Gazette’s Famous Water Picture Series: The Lake Berryessa Glory Hole



Lake Berryessa Glory Hole

Lake Berryessa is the largest lake in Napa County, California. The reservoir in the Vaca Mountains is formed by the Monticello Dam, which provides water and hydroelectricity to the North Bay region of the San Francisco Bay Area.

What you see in the picture is the dam’s spillway, which because of California’s drought had not overflowed for a long, long time. After a drought-ridden 10-year period, in February of 2017 water finally spilled into Lake Berryessa’s Glory Hole, bringing an end to the longest gap between spills in the lake’s history.

The Glory Hole is near the dam on the southeast side of the reservoir.
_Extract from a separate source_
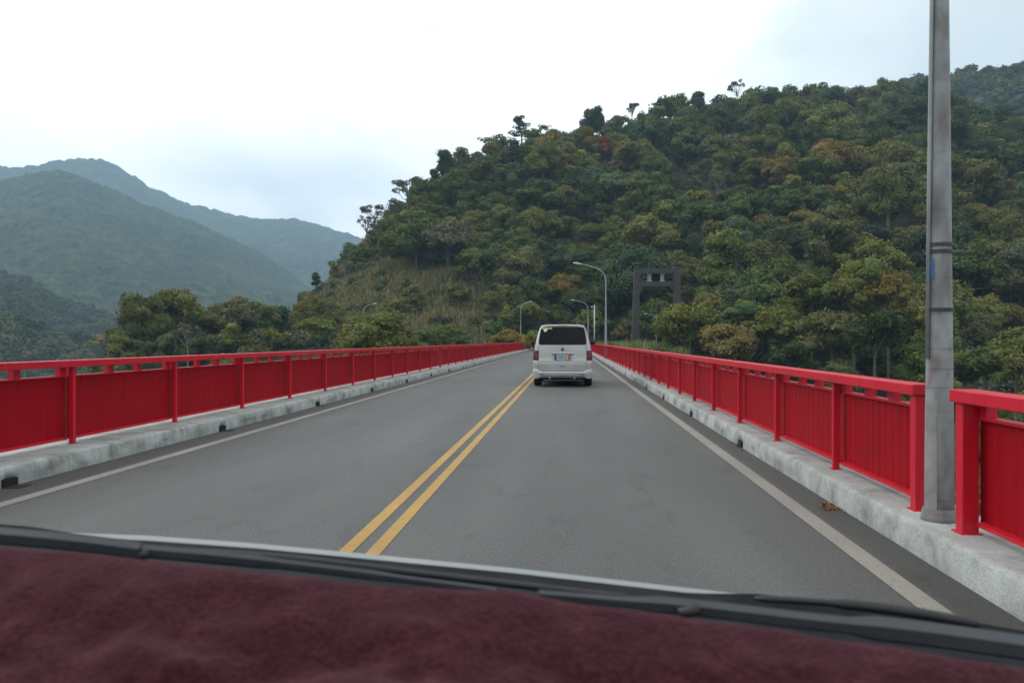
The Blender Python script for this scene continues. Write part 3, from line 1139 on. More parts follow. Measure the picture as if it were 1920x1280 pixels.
def text_obj(txt, size, m, parent, loc, name='lettering', sx=1.0):
    cu = bpy.data.curves.new('t', 'FONT')
    cu.body = txt
    cu.size = size
    cu.extrude = .0015
    cu.align_x = 'CENTER'
    cu.align_y = 'CENTER'
    to = bpy.data.objects.new('t', cu)
    C.objects.link(to)
    dg = bpy.context.evaluated_depsgraph_get()
    me = bpy.data.meshes.new_from_object(to.evaluated_get(dg))
    bpy.data.objects.remove(to)
    me.transform(Matrix.Rotation(R(90), 4, 'X') @ Matrix.Diagonal((sx, 1, 1, 1)))
    me.materials.clear()
    me.materials.append(m)
    o = bpy.data.objects.new(name, me)
    C.objects.link(o)
    o.parent = parent
    o.location = loc
    return o


text_obj('9095 JJ', .125, M['ink'], pl, (-.008, -.0625, .955), 'plate_number', .80)
# handle strip above the plate, round emblem
MB().tube([(-.36, -.045, 1.078), (.36, -.045, 1.078)], .016, 8).build('tailgate_handle', M['van_low'], van, smooth=True)
em = empty('emblem', (0, -.030, 1.226)); em.parent = van
e = MB()
n = 24
e.grid([[(r_ * math.cos(a), y_, r_ * math.sin(a)) for a in [2 * math.pi * k / n for k in range(n)]] for r_, y_ in ((.058, .01), (.058, -.012), (.048, -.014), (.048, 0))], close=True)
e.build('emblem_ring', M['chrome'], em)
MB().tube([(0, .0, 0), (0, -.004, 0)], .048, 20).build('emblem_disc', M['ink'], em)
e = MB()
for pts in ([(-.022, .042), (0, .006), (.022, .042)], [(-.040, .022), (-.02, -.038), (0, -.002), (.02, -.038), (.040, .022)]):
    e.tube([(a, -.009, c) for a, c in pts], .0055, 5)
e.build('emblem_strokes', M['chrome'], em)
bd = MB()
for k, w in enumerate((.02, .022, .03, .016, .008)):
    x_ = -.085 + k * .038
    bd.box(x_, x_ + w, -.052, -.044, .655, .655 + (.03 if k in (0, 3) else .022))
bd.build('model_badge', mat('badge', (.08, .10, .16), .4), van)
# tail lights (wrapping the corner)
for s in (-1, 1):
    t_ = patch('tail_light', lambda v, s=s: s * (.775 - .005 * v), lambda v, s=s: s * .985, .86, 1.175, .014, M['vred'], 10, 8)
    patch('reversing_lens', lambda v, s=s: s * .80, lambda v, s=s: s * .87, .95, 1.02, .019, M['vred2'], 4, 2, parent=t_)
# bumper
rows = []
pts_p = np.linspace(-1.55, 1.55, 61)
top = lambda p: .50 + (.075 * min(1, max(0, (abs(p) - .70) / .10)))
bot = lambda p: .362 - .092 * min(1, max(0, (abs(p) - .66) / .10))
for k, (f, of) in enumerate(((1.0, .012), (.97, .038), (.75, .05), (.55, .052), (.52, .045), (.2, .048), (.05, .04), (0, .015))):
    row = []
    for p in pts_p:
        zt, zb_ = top(p), bot(p)
        z = zb_ + (zt - zb_) * f
        x, y, _ = vsurf(p, max(.30, z), of * (1 if abs(p) < .8 else .25))
        row.append((x, y, z))
    rows.append(row)
MB().grid(rows).build('bumper', M['van_low'], van, smooth=True)
for a, bb in ((-.73, -.58), (.56, .71)):
    patch('reflector', lambda v, a=a: a, lambda v, bb=bb: bb, .398, .418, .052, M['vred2'], 4, 1)
for x_ in (-.42, .38):
    MB().tube([(x_, .12, .30), (x_, .02, .30)], .03, 10).build('exhaust_tip', M['chrome'], van)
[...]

It is an open bell-mouth spillway, 72 feet in diameter. The pipe has a straight drop of 200 feet,  and the diameter shrinks down to about 28 feet. The spillway has a maximum capacity of 48,000 cfs (cubic feet per second).  One cubic foot per second is about 450 gallons per minute, so the Glory Hole’s capacity to drain the lake is about 21 million gpm.  The spillway operates when there is excess water in the reservoir. In 2017 after heavy rains it started flowing, for the first time since 2006.

In 1997 a woman was killed after being pulled inside the spillway.